Sen. Larry Craig, R-Idaho, who chairs the Veterans Committee, said a vote was likely Tuesday or Wednesday.

The decision to approve the funds came in response to last week’s disclosure that the Department of Veterans Affairs needs $1 billion more for veterans health care this year.

Republicans swiftly retreated on the issue in the Senate, but not in the House.

There, the GOP defeated a Democratic effort to provide an extra $1 billion for veterans health care. The 217-189 vote was along party lines.

“Veterans need to know that no veteran will be without his health care in 2005, nor will they be without their health care in 2006,” said House Majority Leader Tom DeLay, R-Texas. “There are solutions to this problem, and those solutions are being addressed.”

Democrats said that wasn’t good enough.

Rep. Chet Edwards, D-Texas, accused the GOP of hiding behind procedural excuses _ that the House was debating legislation unrelated to veterans. Rep. Nita Lowey, D-N.Y., said that either Veterans Affairs Secretary Jim Nicholson misled Congress with his earlier statements or he himself had been kept in the dark by other administration officials.

Reid poked at the Republicans as Democratic officials circulated printed material accusing the GOP of having “ignored early warnings on funding for veterans.”

Specifically, it cited an attempt by Sen. Patty Murray, D-Wash., to add $1.98 billion for veterans health care to a spending bill for the current year and an attempt to raise spending by $2.8 billion for next year.
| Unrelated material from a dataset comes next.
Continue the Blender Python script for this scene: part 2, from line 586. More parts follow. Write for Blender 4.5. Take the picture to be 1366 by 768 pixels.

Republicans defeated the first proposal on a vote of 54-46, the second on a vote of 53-47.

VA officials testified last week that the shortage in funds resulted from poor budget forecasting as well as additional costs to provide services to veterans returning from Iraq and Afghanistan.

VA officials have said the agency could juggle its budget to meet the health care needs by taking $600 million from funds earmarked for maintenance and another $400 million in money built in as a cushion.

It was not clear how the additional funds would fit under an overall spending cap that Congress and President Bush have imposed on themselves for the fiscal year that ends Sept. 30.

Presumably, lawmakers could cut funds from another program to stay under the limit, or they could finesse the issue by declaring an emergency and spend the money without having it count as part of the total.

Senate Republicans made their decision as Nicholson told lawmakers in the House and Senate that demand for veterans health programs rose by 5.2 percent this year, more than the 2.3 percent increase that had been forecast.

About one-quarter of this year’s $1 billion shortfall results from the services needed by veterans returning from Iraq and Afghanistan, he said, adding that the estimate of roughly 23,000 returning veterans proved far below the actual total of 103,000.

Nicholson said the agency now estimates its earlier forecast for the next fiscal year will leave it about $1.5 billion short.

House Appropriations Committee Chairman Jerry Lewis, R-Calif., told Nicholson the delayed notice about budget shortfalls “borders on stupidity.”

Across the Capitol, Senate Democrats took turns criticizing the agency and the administration.

Murray said the disclosures were “another indication this administration has not taken veterans needs seriously.”

She added, “Any plan to get us through this year based on borrowing funds from future years is fundamentally flawed.”